Bir de denizimiz var. Tekirdağ denize bakmış, deniz Tekirdağ’a bakmış… Yani yıllarca bir gelişim sağlamamışız. İstavrit geçerken, istavrit, palamut geçerken palamudu yakalamışız. Ama deniz sadece böyle bir şey değil. Özellikle Asyaport Limanı bize denizin önemini bir kez daha gösterdi. Orası tamamen devreye girdiği zaman lojistiğin ne kadar önemli olduğunu ve kente ekonomik katkısını daha iyi görebileceğiz. Dileyim ki Asyaport’ta 2 bin 500 kişi çalışsın. Sadece sahada 1000 tane vasıta çalışır. Bu da 1000 şoför demek. Bu özelliğimizi yeni keşfettik. Kentimizi ve tüm Türkiye’yi Avrupa’ya taşıyabilecek kabiliyete sahibiz. Dolayısıyla bundan alacağımız pay her geçen gün artacak, bizim büyüklüğümüzü de artıracak.

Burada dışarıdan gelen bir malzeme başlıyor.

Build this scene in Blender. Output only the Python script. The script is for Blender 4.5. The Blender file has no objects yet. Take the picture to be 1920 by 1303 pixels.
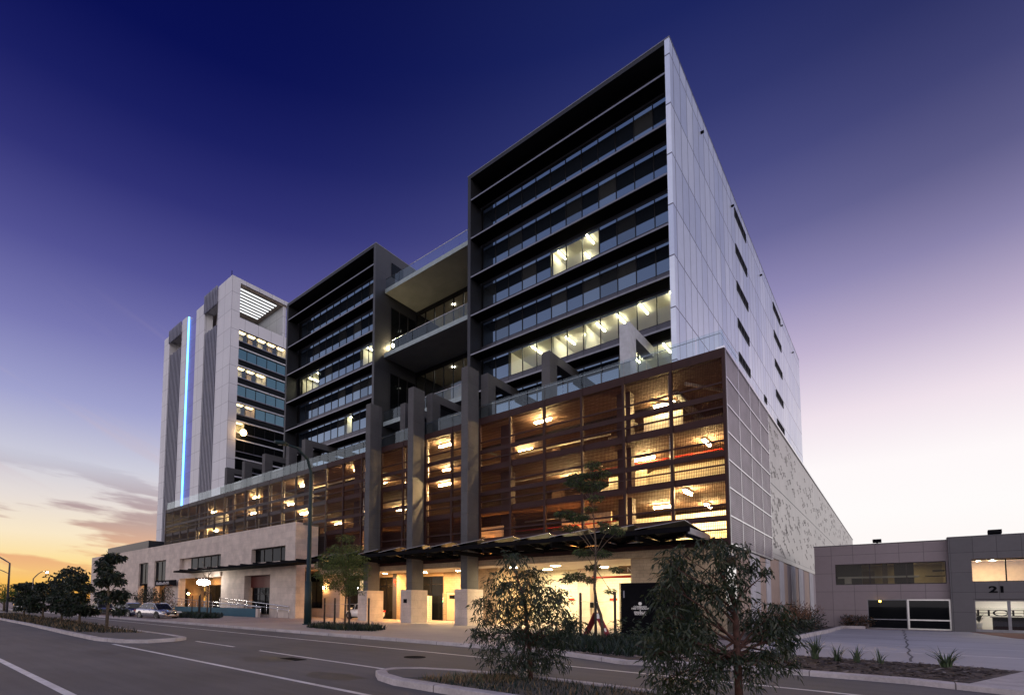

TRAKYA BAĞ ROTASI GELİBOLU’NA KADAR UZANIYOR

Tekirdağ TSO Başkanı Cengiz Günay ile Tekirdağ TB Başkanı Osman Sarı, Yönetim Kurulu Başkanımız Hakan Güldağ, Genel Koordinatörümüz Vahap Munyar, Yazı İşleri Müdürümüz Handan Sema Ceylan’ın sorularını yanıtladı. Başkanlar; Tekirdağ üzümünün önemine dikkat çekerek, şunları söylediler: “Tekirdağ’da yaklaşık 400 bin dönüm üzüm bağı var. 70’e yakın firma üretim yapıyor. Atatürk’ün talimatı ile Tekirdağ’da kurulmuş bir Bağcılık Enstitüsü var. Fransa’nın Bordeaux’su şarap endüstrisinin merkezi olarak bilinir. Bizim enstitümüzde orada olmayan sayıda, 1500 çeşit üzüm genimiz var. Biz de Trakya Bağ Rotası’nı oluşturduk. Buradan Gelibolu’ya kadar uzanıyor. Maalesef sulamayı düzgün yapamadığımız için çeşitlerimizi kaybediyoruz.”